In this exhibition, I present two poles of my artistic practice: the contemplative stillness of traditional oil-painted still life, and the dynamic emergence of digital abstraction. Though visually and materially distinct, both modes are rooted in a sustained inquiry into systems—whether perceptual, procedural, or conceptual.
The still life works are grounded in the historical language of observation and representation. They explore the act of looking, the play of light across form, and the quiet tension between presence and absence. Each painting accumulates moments into timeless form—a distillation of reality, shaped by deliberate choices of placement, colour, and brushwork.
By contrast, the digital works are born from code—sets of instructions, parameters, and probabilities.
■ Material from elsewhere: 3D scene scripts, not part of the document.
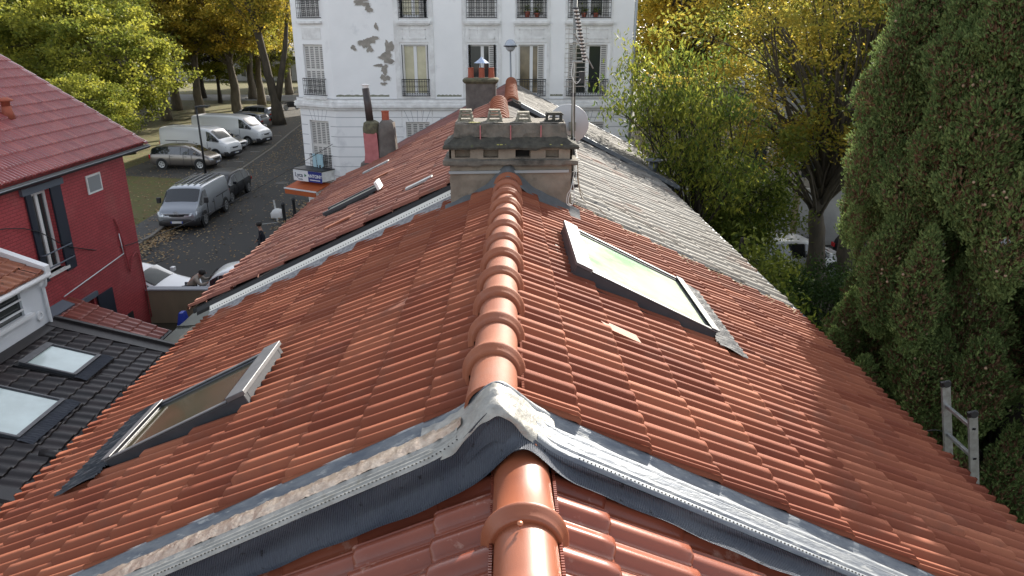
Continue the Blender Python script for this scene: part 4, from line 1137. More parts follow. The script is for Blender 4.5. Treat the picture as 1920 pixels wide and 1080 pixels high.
# red lean-to
LT = thing('red_tiled_leanto', 'low lean-to with shiny red tiles at the foot of the red brick wall', 'lean-to', (-9.7, 15.6, 0))
zl = lambda x: 2.15 - .4 * (x + 10.8)
tiled_slope('tile_roof', 'leanto', LT, -10.78, zl(-10.78), .4, 1, 14.35, 16.65, 2.28, L=.36, W=.20, prof=PROF1, step=.03, seed=71)
b = MB(); slope_deck(b, -10.78, zl(-10.78), .4, 1, 14.3, 16.65, 2.3, .1); b.build('roof_deck', 'blackgap', LT)
b = MB(); b.box(-10.78, -8.6, 14.3, 16.5, 0, .95); b.build('wall', 'housewall', LT)
b = MB(); slab(b, -10.78, zl(-10.78), .4, 1, 0, .28, 14.6, 16.3, .03, .09); b.build('top_flashing', 'greytrim', LT)
b = MB(); slab(b, -10.78, zl(-10.78), .4, 1, 2.22, 2.34, 14.35, 16.7, -.06, .02); b.build('gutter', 'blackgutter', LT)

# zinc shed roof and tan wall
ZS = thing('zinc_roofed_shed', 'flat shed with green grey zinc roof beside the tan wall', 'shed', (-6.6, 16.5, 0))
b = MB(); b.prism([(-8.25, 14.2, 1.35), (-4.2, 14.2, 1.62), (-4.2, 14.2, 1.55), (-8.25, 14.2, 1.28)], (0, 4.3, 0)); b.build('roof_sheet', 'greenzinc', ZS)
b = MB()
for y in (15.3, 16.6, 17.9): b.prism([(-8.26, y, 1.36), (-4.2, y, 1.63), (-4.2, y, 1.66), (-8.26, y, 1.39)], (0, .035, 0))
b.build('standing_seam', 'greenzinc', ZS)
b = MB(); b.box(-8.15, -4.2, 14.3, 18.4, 0, 1.28); b.build('wall', 'housewall', ZS)
tw = MB(); tw.box(-10.79, -5.0, 20.2, 20.42, 0, 1.05); TW = tw.build('tan_wall', 'tanwall'); tagp(TW, 'tan rendered yard wall between the red house and the roofs, cars parked behind it', 'wall')
tw = MB(); tw.box(-10.79, -5.0, 20.17, 20.45, 1.05, 1.09); tw.build('wall_coping', 'groove', TW)
bt = MB(); rectring(bt, [(-8.62, -8.30, 17.2, 17.6, 0), (-8.6, -8.32, 17.22, 17.58, .9), (-8.5, -8.4, 17.3, 17.5, 1.45)], 6, 6); noisy(bt, .05, 3, 3); tagp(bt.build('blue_tarpaulin', 'bluetarp'), 'scrap of bright blue tarpaulin at the foot of the tan wall', 'tarpaulin')

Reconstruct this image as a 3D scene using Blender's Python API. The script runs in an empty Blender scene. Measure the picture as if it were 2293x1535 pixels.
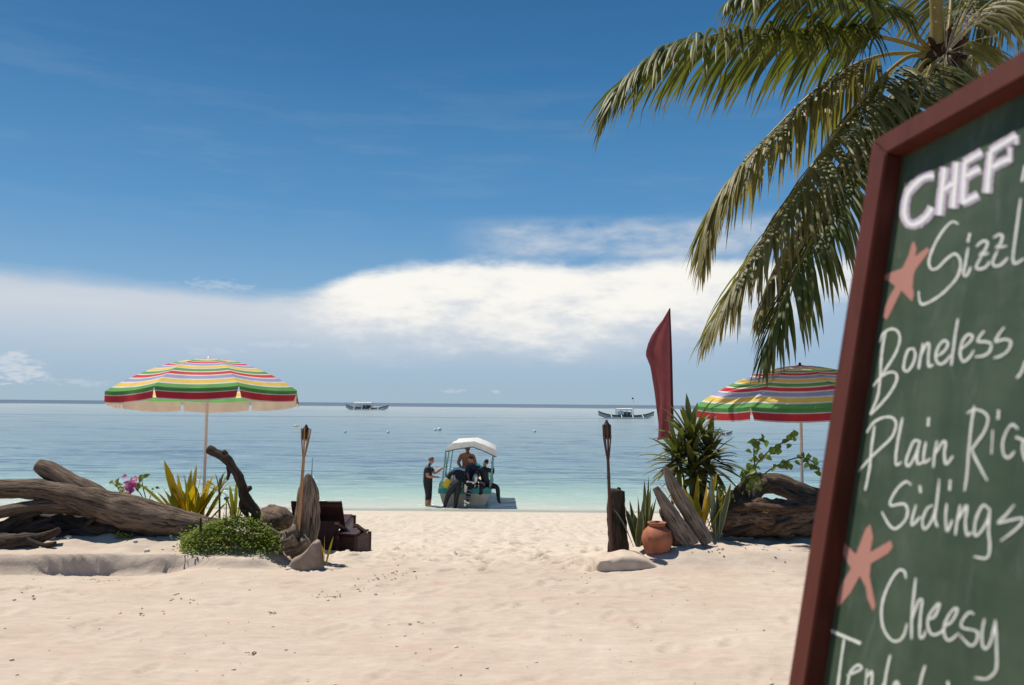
import bpy, bmesh, math, random
import numpy as np
from mathutils import Vector, Matrix, noise

random.seed(7)
R = math.radians
scene = bpy.context.scene
col = scene.collection

# ------------------------------------------------------------------ camera
F = 1783.0                       # focal length in photograph pixels (28 mm lens)
CX, CY = 1146.5, 767.5
EYE = Vector((0, 0, 3.5))        # sea level is z = 0
pitch = math.atan(137.5 / F)
roll = R(0.5)
fwd = Vector((0, math.cos(pitch), math.sin(pitch)))
up0 = Vector((0, -math.sin(pitch), math.cos(pitch)))
rt0 = Vector((1, 0, 0))
rt = rt0 * math.cos(roll) + up0 * math.sin(roll)
up = up0 * math.cos(roll) - rt0 * math.sin(roll)

cam = bpy.data.cameras.new('camera')
cam.lens = 28.0; cam.sensor_width = 36.0
cam.clip_start = 0.05; cam.clip_end = 60000
cam.dof.use_dof = True; cam.dof.focus_distance = 10.0; cam.dof.aperture_fstop = 4.5
cam_o = bpy.data.objects.new('camera', cam)
m = Matrix((rt, up, -fwd)).transposed().to_4x4()
m.translation = EYE
cam_o.matrix_world = m
col.objects.link(cam_o)
scene.camera = cam_o

def ray(px, py):
    return fwd + rt * ((px - CX) / F) + up * ((CY - py) / F)
def P(px, py, d):
    """world point seen at photograph pixel (px, py), d metres away along the ground"""
    r = ray(px, py)
    return EYE + r * (d / r.y)

# ------------------------------------------------------------------ node helper
class V:
    """a socket with arithmetic"""
    def __init__(s, nt, sock): s.nt, s.s = nt, sock
    def _m(s, op, *a, clamp=False):
        n = s.nt.nodes.new('ShaderNodeMath'); n.operation = op; n.use_clamp = clamp
        for i, x in enumerate((s,) + a):
            if isinstance(x, V): s.nt.links.new(x.s, n.inputs[i])
            else: n.inputs[i].default_value = x
        return V(s.nt, n.outputs[0])
    def __add__(s, o): return s._m('ADD', o)
    def __radd__(s, o): return s._m('ADD', o)
    def __sub__(s, o): return s._m('SUBTRACT', o)
    def __rsub__(s, o): return (s * -1.0) + o
    def __mul__(s, o): return s._m('MULTIPLY', o)
    def __rmul__(s, o): return s._m('MULTIPLY', o)
    def __truediv__(s, o): return s._m('DIVIDE', o)
    def pow(s, o): return s._m('POWER', o)
    def min(s, o): return s._m('MINIMUM', o)
    def max(s, o): return s._m('MAXIMUM', o)
    def exp(s): return s._m('EXPONENT')
    def sat(s): return s._m('ADD', 0.0, clamp=True)
    def step(s, lo, hi, a=0.0, b=1.0):
        n = s.nt.nodes.new('ShaderNodeMapRange'); n.interpolation_type = 'SMOOTHSTEP'
        s.nt.links.new(s.s, n.inputs[0])
        for i, x in zip((1, 2, 3, 4), (lo, hi, a, b)):
            if isinstance(x, V): s.nt.links.new(x.s, n.inputs[i])
            else: n.inputs[i].default_value = x
        return V(s.nt, n.outputs[0])
def set_in(nt, sock, x):
    if isinstance(x, V): nt.links.new(x.s, sock)
    elif isinstance(x, (tuple, list)) and len(x) == 3 and sock.type == 'RGBA': sock.default_value = (*x, 1)
    else: sock.default_value = x
def node(nt, t, out=0, **kw):
    n = nt.nodes.new(t)
    for k, v in kw.items():
        if k.startswith('i_'):
            key = k[2:]
            set_in(nt, n.inputs[int(key) if key.isdigit() else key.replace('_', ' ')], v)
        else: setattr(n, k, v)
    return V(nt, n.outputs[out])
def noise_n(nt, vec, scale, detail=3, rough=0.5, dist=0.0, out=0):
    return node(nt, 'ShaderNodeTexNoise', out, i_Vector=vec, i_Scale=scale, i_Detail=detail, i_Roughness=rough, i_Distortion=dist)
def mapping(nt, vec, scale=(1, 1, 1), loc=(0, 0, 0)):
    return node(nt, 'ShaderNodeMapping', 0, i_Vector=vec, i_Scale=scale, i_Location=loc)
def mixc(nt, fac, a, b, blend='MIX'):
    n = nt.nodes.new('ShaderNodeMix'); n.data_type = 'RGBA'; n.blend_type = blend
    set_in(nt, n.inputs[0], fac); set_in(nt, n.inputs[6], a); set_in(nt, n.inputs[7], b)
    return V(nt, n.outputs[2])
def ramp(nt, fac, stops, interp='LINEAR'):
    n = nt.nodes.new('ShaderNodeValToRGB'); n.color_ramp.interpolation = interp
    e = n.color_ramp.elements
    while len(e) < len(stops): e.new(0.5)
    for i, (p, c) in enumerate(stops):
        e[i].position = p; e[i].color = (*c, 1) if len(c) == 3 else c
    set_in(nt, n.inputs[0], fac)
    return V(nt, n.outputs[0])
def fcurve(nt, x, pts):
    n = nt.nodes.new('ShaderNodeFloatCurve')
    c = n.mapping.curves[0]
    while len(c.points) < len(pts): c.points.new(0.5, 0.5)
    for p, (a, b) in zip(c.points, pts): p.location = (a, b)
    n.mapping.update()
    set_in(nt, n.inputs[1], x)
    return V(nt, n.outputs[0])
def sepxyz(nt, vec):
    n = nt.nodes.new('ShaderNodeSeparateXYZ'); nt.links.new(vec.s, n.inputs[0])
    return [V(nt, o) for o in n.outputs]
def combxyz(nt, x, y, z):
    n = nt.nodes.new('ShaderNodeCombineXYZ')
    for i, q in enumerate((x, y, z)): set_in(nt, n.inputs[i], q)
    return V(nt, n.outputs[0])
def lin(r, g, b):
    f = lambda c: (c / 255 / 12.92) if c / 255 <= 0.04045 else ((c / 255 + 0.055) / 1.055) ** 2.4
    return (f(r), f(g), f(b))

# ------------------------------------------------------------------ sky and sun
SUN_EL, SUN_AZ = 65.0, -56.0            # azimuth from +Y (out to sea), negative = to the left
world = bpy.data.worlds.new('World'); scene.world = world; world.use_nodes = True
nt = world.node_tree; nt.nodes.clear()
sky = nt.nodes.new('ShaderNodeTexSky'); sky.sky_type = 'NISHITA'; sky.sun_disc = False
sky.sun_elevation = R(SUN_EL); sky.sun_rotation = R(SUN_AZ)
sky.air_density = 1.0; sky.dust_density = 0.6; sky.ozone_density = 2.0
skyv = V(nt, sky.outputs[0])
d = node(nt, 'ShaderNodeTexCoord', 0)
dx, dy, dz = sepxyz(nt, d)
el = dz._m('ARCSINE')
az = dx._m('ARCTAN2', dy)
elp = el.max(0.0)
# deep tropical blue overhead, paler to the horizon
grad = ramp(nt, elp, [(0.0, lin(152, 182, 203)), (0.06, lin(138, 174, 206)), (0.13, lin(122, 168, 206)), (0.24, lin(80, 143, 194)),
                      (0.40, lin(46, 113, 167)), (0.56, lin(28, 88, 140)), (1.0, lin(16, 58, 106))])
grad10 = mixc(nt, 1.0, grad, (10.0, 10.0, 10.0), 'MULTIPLY')
clear = mixc(nt, 0.88, skyv, grad10)
# clouds, laid out by azimuth (az) and height above the horizon (el)
ae = combxyz(nt, az * 1.0, el * 2.6, 0.0)
n1 = noise_n(nt, ae, 7.0, 7, 0.55) - 0.5
n2 = noise_n(nt, ae, 22.0, 6, 0.6) - 0.5
n3 = noise_n(nt, ae, 75.0, 5, 0.6) - 0.5
streak = noise_n(nt, combxyz(nt, az, el * 7.0, 3.3), 6.0, 6, 0.6) - 0.5
wob = n1 * 0.075 + n2 * 0.03 + n3 * 0.008
t = (az + 0.8) / 1.6
def E(py): return (905 - py) / F
def T(px): return (math.atan((px - CX) / F) + 0.8) / 1.6
up_e = fcurve(nt, t, [(0, E(640) * 2), (T(0), E(665) * 2), (T(500), E(690) * 2), (T(690), E(655) * 2), (T(820), E(612) * 2), (T(1000), E(580) * 2), (T(1300), E(588) * 2), (T(1700), E(585) * 2), (1, E(600) * 2)]) * 0.5
lo_e = fcurve(nt, t, [(0, E(700) * 2), (T(560), E(700) * 2), (T(680), E(752) * 2), (T(850), E(792) * 2), (T(1020), E(785) * 2), (T(1300), E(792) * 2), (T(1470), E(775) * 2), (T(1640), E(745) * 2), (T(1900), E(705) * 2), (1, E(690) * 2)]) * 0.5
bank_top = (up_e - el + wob * 0.45).step(-0.004, 0.018)
bank_low = (el - lo_e + wob * 1.0).step(-0.018, 0.030)
side = az.step(-0.34, -0.20)
bank = bank_top * bank_low * side
bank = bank * (0.74 + n1 * 1.1 + n2 * 0.7 + streak * 0.5).sat().step(0.25, 0.80, 0.45, 1.0) * az.step(0.16, 0.42, 1.0, 0.80) * az.step(1.3, 0.9)
# thin veil to the left of the bank
veil_top = fcurve(nt, t, [(0, E(640) * 2), (T(0), E(645) * 2), (T(400), E(655) * 2), (T(620), E(662) * 2), (T(800), E(640) * 2), (T(1500), E(575) * 2), (1, E(575) * 2)]) * 0.5
veil = (veil_top - el + wob * 0.22 + streak * 0.02).step(-0.004, 0.026) * el.step(0.015, 0.115, 0.10, 1.0)
veil = veil * az.step(-1.4, -1.0) * az.step(0.05, 0.45, 1.0, 0.30) * az.step(1.4, 1.0) * (0.78 + streak * 0.25)
# feathery wisps above the bank
wisp = el.step(E(600), E(560)) * el.step(E(480), E(525)) * az.step(-0.10, 0.04) * az.step(0.30, 0.55, 1.0, 0.35)
wisp = wisp * (n2 * 1.6 + n1 * 1.2 + streak * 1.2 + 0.55).sat()
# long faint streaks in the blue
cir = el.step(0.16, 0.26) * el.step(0.45, 0.33) * (streak * 2.2 + n1 * 0.6 + 0.05).sat() * 0.10
# small cumulus near the horizon on the left
def puff(px, py, rx, ry):
    a0 = math.atan((px - CX) / F); e0 = E(py) * math.cos(a0)
    q = ((az - a0) / (rx / F)).pow(2.0) + ((el - e0) / (ry / F)).pow(2.0)
    return (0.75 - q * 0.8 + n3 * 3.6 + n2 * 2.2).step(0.0, 1.0)
puffs = puff(45, 838, 62, 30).max(puff(32, 808, 30, 14)).max(puff(92, 848, 28, 16)) * 0.85
puffs = puffs.max(puff(490, 645, 90, 14) * 0.28).max(puff(180, 866, 70, 9) * 0.4)
puffs = puffs.max(puff(1012, 877, 30, 7) * 0.55).max(puff(1112, 878, 14, 5) * 0.5).max(puff(640, 778, 110, 9) * 0.4)
puffs = puffs.max(puff(470, 792, 80, 11) * 0.30)
thick = bank.max(puffs)
shade = (el - lo_e + n1 * 0.16 + n2 * 0.10).step(-0.02, 0.075)
cloudcol = mixc(nt, shade, tuple(c * 10 for c in lin(205, 213, 222)), tuple(c * 10 for c in lin(250, 247, 240)))
veilcol = tuple(c * 10 for c in lin(214, 217, 222))
skyc = mixc(nt, (veil + wisp * 0.75 + cir).sat(), clear, veilcol)
skyc = mixc(nt, (thick * 0.97).sat(), skyc, cloudcol)
bg = nt.nodes.new('ShaderNodeBackground'); bg.inputs[1].default_value = 0.094
nt.links.new(skyc.s, bg.inputs[0])
wo = nt.nodes.new('ShaderNodeOutputWorld'); nt.links.new(bg.outputs[0], wo.inputs[0])

sun = bpy.data.lights.new('sun', 'SUN'); sun.energy = 5.0; sun.angle = R(0.55); sun.color = (1.0, 0.945, 0.85)
sun_o = bpy.data.objects.new('sun', sun); col.objects.link(sun_o)
to_sun = Vector((math.sin(R(SUN_AZ)) * math.cos(R(SUN_EL)), math.cos(R(SUN_AZ)) * math.cos(R(SUN_EL)), math.sin(R(SUN_EL))))
sun_o.rotation_euler = to_sun.to_track_quat('Z', 'Y').to_euler()
sun_o.location = (-10, 10, 30)

vs = scene.view_settings
vs.view_transform = 'Standard'; vs.look = 'None'; vs.exposure = 0.12; vs.gamma = 1.0; vs.use_curve_mapping = False
scene.render.engine = 'CYCLES'
scene.cycles.use_denoising = True
scene.cycles.max_bounces = 8; scene.cycles.transparent_max_bounces = 12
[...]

Here, I shift from hand to algorithm, creating custom visual engines that generate images through logic and randomness. These are not predesigned images but emergent forms, unfolding through what Deleuze and Guattari call an “abstract machine”—a set of invisible relations that shape potential outcomes without dictating specific content.
The resulting visuals occupy an undefined space, resisting stable form while suggesting shifting terrains or structures not yet realised. These works operate in a suspended visual register—neither grounded nor fully abstract—where forms seem to emerge from a vaporous logic, mutable and atmospheric. They conjure a kind of digital weather: patterns without contour, images without figure—a drifting cloud of potential that never fully settles.
Together, these two practices reflect on the tension between stasis and emergence, material and immaterial, hand and system. They are complementary modes of inquiry, each revealing different aspects of form, composition, perception, and the architectures underlying creation.